Reproduce the listing below verbatim.

....

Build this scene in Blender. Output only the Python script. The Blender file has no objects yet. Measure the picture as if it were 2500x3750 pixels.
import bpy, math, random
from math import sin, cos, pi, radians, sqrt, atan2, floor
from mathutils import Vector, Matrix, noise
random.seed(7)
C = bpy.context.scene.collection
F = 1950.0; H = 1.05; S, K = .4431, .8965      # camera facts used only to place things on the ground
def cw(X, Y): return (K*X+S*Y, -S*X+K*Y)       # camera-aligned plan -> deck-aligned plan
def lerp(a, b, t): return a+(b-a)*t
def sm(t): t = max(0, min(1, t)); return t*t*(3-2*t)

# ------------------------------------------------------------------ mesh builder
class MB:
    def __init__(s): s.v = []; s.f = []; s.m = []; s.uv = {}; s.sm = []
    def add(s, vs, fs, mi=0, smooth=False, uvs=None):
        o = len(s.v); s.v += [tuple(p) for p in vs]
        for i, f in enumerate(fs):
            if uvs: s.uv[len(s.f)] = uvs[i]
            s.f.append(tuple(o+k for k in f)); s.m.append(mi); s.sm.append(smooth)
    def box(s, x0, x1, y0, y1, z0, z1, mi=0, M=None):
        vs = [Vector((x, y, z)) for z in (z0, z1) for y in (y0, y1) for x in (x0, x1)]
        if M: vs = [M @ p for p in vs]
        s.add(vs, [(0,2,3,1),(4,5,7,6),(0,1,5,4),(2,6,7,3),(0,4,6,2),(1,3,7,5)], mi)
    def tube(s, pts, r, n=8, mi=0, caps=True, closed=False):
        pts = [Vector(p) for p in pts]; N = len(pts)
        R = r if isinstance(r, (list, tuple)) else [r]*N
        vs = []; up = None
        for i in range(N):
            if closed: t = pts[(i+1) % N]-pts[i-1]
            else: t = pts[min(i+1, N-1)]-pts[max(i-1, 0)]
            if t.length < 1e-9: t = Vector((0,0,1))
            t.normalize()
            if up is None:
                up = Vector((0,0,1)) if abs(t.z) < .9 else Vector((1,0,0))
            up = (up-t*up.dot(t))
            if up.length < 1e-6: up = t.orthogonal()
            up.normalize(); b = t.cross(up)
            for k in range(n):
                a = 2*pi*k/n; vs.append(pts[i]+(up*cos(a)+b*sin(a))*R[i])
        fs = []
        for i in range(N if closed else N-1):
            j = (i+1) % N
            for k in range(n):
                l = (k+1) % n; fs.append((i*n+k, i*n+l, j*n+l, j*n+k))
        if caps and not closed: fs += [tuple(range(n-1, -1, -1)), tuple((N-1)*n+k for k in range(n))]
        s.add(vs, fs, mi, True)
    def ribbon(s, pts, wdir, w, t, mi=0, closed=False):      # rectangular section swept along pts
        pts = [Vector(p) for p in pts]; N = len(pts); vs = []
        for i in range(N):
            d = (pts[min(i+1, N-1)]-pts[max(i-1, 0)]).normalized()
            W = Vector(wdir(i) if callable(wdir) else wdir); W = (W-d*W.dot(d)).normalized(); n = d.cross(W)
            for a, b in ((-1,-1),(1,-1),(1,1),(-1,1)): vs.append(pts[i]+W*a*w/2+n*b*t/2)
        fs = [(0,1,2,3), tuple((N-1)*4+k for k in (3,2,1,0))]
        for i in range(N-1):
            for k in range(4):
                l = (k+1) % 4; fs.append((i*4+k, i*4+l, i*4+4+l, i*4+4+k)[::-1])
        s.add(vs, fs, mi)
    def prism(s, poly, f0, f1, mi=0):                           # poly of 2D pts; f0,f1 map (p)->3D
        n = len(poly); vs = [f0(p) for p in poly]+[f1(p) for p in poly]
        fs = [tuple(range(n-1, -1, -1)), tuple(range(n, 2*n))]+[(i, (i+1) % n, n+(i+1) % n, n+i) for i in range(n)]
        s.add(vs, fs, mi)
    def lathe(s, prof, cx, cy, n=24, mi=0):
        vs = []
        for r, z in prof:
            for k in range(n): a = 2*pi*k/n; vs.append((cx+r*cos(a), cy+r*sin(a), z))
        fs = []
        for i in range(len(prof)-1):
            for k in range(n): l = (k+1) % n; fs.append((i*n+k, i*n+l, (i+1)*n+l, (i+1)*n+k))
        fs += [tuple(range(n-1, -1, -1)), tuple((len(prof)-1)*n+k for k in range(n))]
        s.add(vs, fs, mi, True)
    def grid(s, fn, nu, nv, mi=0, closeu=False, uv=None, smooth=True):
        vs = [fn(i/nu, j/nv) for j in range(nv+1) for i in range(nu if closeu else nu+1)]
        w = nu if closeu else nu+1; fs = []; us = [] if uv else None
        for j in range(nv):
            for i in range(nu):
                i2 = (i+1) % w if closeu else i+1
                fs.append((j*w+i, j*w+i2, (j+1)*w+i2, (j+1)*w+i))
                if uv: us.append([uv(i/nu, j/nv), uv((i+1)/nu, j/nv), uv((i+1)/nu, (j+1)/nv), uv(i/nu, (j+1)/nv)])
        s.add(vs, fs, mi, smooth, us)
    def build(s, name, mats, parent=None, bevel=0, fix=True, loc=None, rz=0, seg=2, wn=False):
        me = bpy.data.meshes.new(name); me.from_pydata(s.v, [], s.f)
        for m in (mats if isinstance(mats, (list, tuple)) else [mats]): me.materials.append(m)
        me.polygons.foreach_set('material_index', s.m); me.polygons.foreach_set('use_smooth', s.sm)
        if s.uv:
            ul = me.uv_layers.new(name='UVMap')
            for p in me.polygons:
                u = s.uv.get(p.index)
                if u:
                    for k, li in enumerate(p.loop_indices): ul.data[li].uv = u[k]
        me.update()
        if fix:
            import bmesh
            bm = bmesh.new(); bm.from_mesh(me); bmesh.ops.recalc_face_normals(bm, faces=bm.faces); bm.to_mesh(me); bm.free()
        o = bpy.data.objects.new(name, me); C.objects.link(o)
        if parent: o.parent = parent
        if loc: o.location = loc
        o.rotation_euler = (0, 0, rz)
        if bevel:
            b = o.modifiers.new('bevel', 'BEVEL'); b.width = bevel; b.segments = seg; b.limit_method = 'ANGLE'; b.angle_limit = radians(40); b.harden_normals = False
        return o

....

Answer in full
Build this scene in Blender. Output only the Python script. The Blender file has no objects yet. Measure the picture as if it were 2500x3750 pixels.
import bpy, math, random
from math import sin, cos, pi, radians, sqrt, atan2, floor
from mathutils import Vector, Matrix, noise
random.seed(7)
C = bpy.context.scene.collection
F = 1950.0; H = 1.05; S, K = .4431, .8965      # camera facts used only to place things on the ground
def cw(X, Y): return (K*X+S*Y, -S*X+K*Y)       # camera-aligned plan -> deck-aligned plan
def lerp(a, b, t): return a+(b-a)*t
def sm(t): t = max(0, min(1, t)); return t*t*(3-2*t)

# ------------------------------------------------------------------ mesh builder
class MB:
    def __init__(s): s.v = []; s.f = []; s.m = []; s.uv = {}; s.sm = []
    def add(s, vs, fs, mi=0, smooth=False, uvs=None):
        o = len(s.v); s.v += [tuple(p) for p in vs]
        for i, f in enumerate(fs):
            if uvs: s.uv[len(s.f)] = uvs[i]
            s.f.append(tuple(o+k for k in f)); s.m.append(mi); s.sm.append(smooth)
    def box(s, x0, x1, y0, y1, z0, z1, mi=0, M=None):
        vs = [Vector((x, y, z)) for z in (z0, z1) for y in (y0, y1) for x in (x0, x1)]
        if M: vs = [M @ p for p in vs]
        s.add(vs, [(0,2,3,1),(4,5,7,6),(0,1,5,4),(2,6,7,3),(0,4,6,2),(1,3,7,5)], mi)
    def tube(s, pts, r, n=8, mi=0, caps=True, closed=False):
        pts = [Vector(p) for p in pts]; N = len(pts)
        R = r if isinstance(r, (list, tuple)) else [r]*N
        vs = []; up = None
        for i in range(N):
            if closed: t = pts[(i+1) % N]-pts[i-1]
            else: t = pts[min(i+1, N-1)]-pts[max(i-1, 0)]
            if t.length < 1e-9: t = Vector((0,0,1))
            t.normalize()
            if up is None:
                up = Vector((0,0,1)) if abs(t.z) < .9 else Vector((1,0,0))
            up = (up-t*up.dot(t))
            if up.length < 1e-6: up = t.orthogonal()
            up.normalize(); b = t.cross(up)
            for k in range(n):
                a = 2*pi*k/n; vs.append(pts[i]+(up*cos(a)+b*sin(a))*R[i])
        fs = []
        for i in range(N if closed else N-1):
            j = (i+1) % N
            for k in range(n):
                l = (k+1) % n; fs.append((i*n+k, i*n+l, j*n+l, j*n+k))
        if caps and not closed: fs += [tuple(range(n-1, -1, -1)), tuple((N-1)*n+k for k in range(n))]
        s.add(vs, fs, mi, True)
    def ribbon(s, pts, wdir, w, t, mi=0, closed=False):      # rectangular section swept along pts
        pts = [Vector(p) for p in pts]; N = len(pts); vs = []
        for i in range(N):
            d = (pts[min(i+1, N-1)]-pts[max(i-1, 0)]).normalized()
            W = Vector(wdir(i) if callable(wdir) else wdir); W = (W-d*W.dot(d)).normalized(); n = d.cross(W)
            for a, b in ((-1,-1),(1,-1),(1,1),(-1,1)): vs.append(pts[i]+W*a*w/2+n*b*t/2)
        fs = [(0,1,2,3), tuple((N-1)*4+k for k in (3,2,1,0))]
        for i in range(N-1):
            for k in range(4):
                l = (k+1) % 4; fs.append((i*4+k, i*4+l, i*4+4+l, i*4+4+k)[::-1])
        s.add(vs, fs, mi)
    def prism(s, poly, f0, f1, mi=0):                           # poly of 2D pts; f0,f1 map (p)->3D
        n = len(poly); vs = [f0(p) for p in poly]+[f1(p) for p in poly]
        fs = [tuple(range(n-1, -1, -1)), tuple(range(n, 2*n))]+[(i, (i+1) % n, n+(i+1) % n, n+i) for i in range(n)]
        s.add(vs, fs, mi)
    def lathe(s, prof, cx, cy, n=24, mi=0):
        vs = []
        for r, z in prof:
            for k in range(n): a = 2*pi*k/n; vs.append((cx+r*cos(a), cy+r*sin(a), z))
        fs = []
        for i in range(len(prof)-1):
            for k in range(n): l = (k+1) % n; fs.append((i*n+k, i*n+l, (i+1)*n+l, (i+1)*n+k))
        fs += [tuple(range(n-1, -1, -1)), tuple((len(prof)-1)*n+k for k in range(n))]
        s.add(vs, fs, mi, True)
    def grid(s, fn, nu, nv, mi=0, closeu=False, uv=None, smooth=True):
        vs = [fn(i/nu, j/nv) for j in range(nv+1) for i in range(nu if closeu else nu+1)]
        w = nu if closeu else nu+1; fs = []; us = [] if uv else None
        for j in range(nv):
            for i in range(nu):
                i2 = (i+1) % w if closeu else i+1
                fs.append((j*w+i, j*w+i2, (j+1)*w+i2, (j+1)*w+i))
                if uv: us.append([uv(i/nu, j/nv), uv((i+1)/nu, j/nv), uv((i+1)/nu, (j+1)/nv), uv(i/nu, (j+1)/nv)])
        s.add(vs, fs, mi, smooth, us)
    def build(s, name, mats, parent=None, bevel=0, fix=True, loc=None, rz=0, seg=2, wn=False):
        me = bpy.data.meshes.new(name); me.from_pydata(s.v, [], s.f)
        for m in (mats if isinstance(mats, (list, tuple)) else [mats]): me.materials.append(m)
        me.polygons.foreach_set('material_index', s.m); me.polygons.foreach_set('use_smooth', s.sm)
        if s.uv:
            ul = me.uv_layers.new(name='UVMap')
            for p in me.polygons:
                u = s.uv.get(p.index)
                if u:
                    for k, li in enumerate(p.loop_indices): ul.data[li].uv = u[k]
        me.update()
        if fix:
            import bmesh
            bm = bmesh.new(); bm.from_mesh(me); bmesh.ops.recalc_face_normals(bm, faces=bm.faces); bm.to_mesh(me); bm.free()
        o = bpy.data.objects.new(name, me); C.objects.link(o)
        if parent: o.parent = parent
        if loc: o.location = loc
        o.rotation_euler = (0, 0, rz)
        if bevel:
            b = o.modifiers.new('bevel', 'BEVEL'); b.width = bevel; b.segments = seg; b.limit_method = 'ANGLE'; b.angle_limit = radians(40); b.harden_normals = False
        return o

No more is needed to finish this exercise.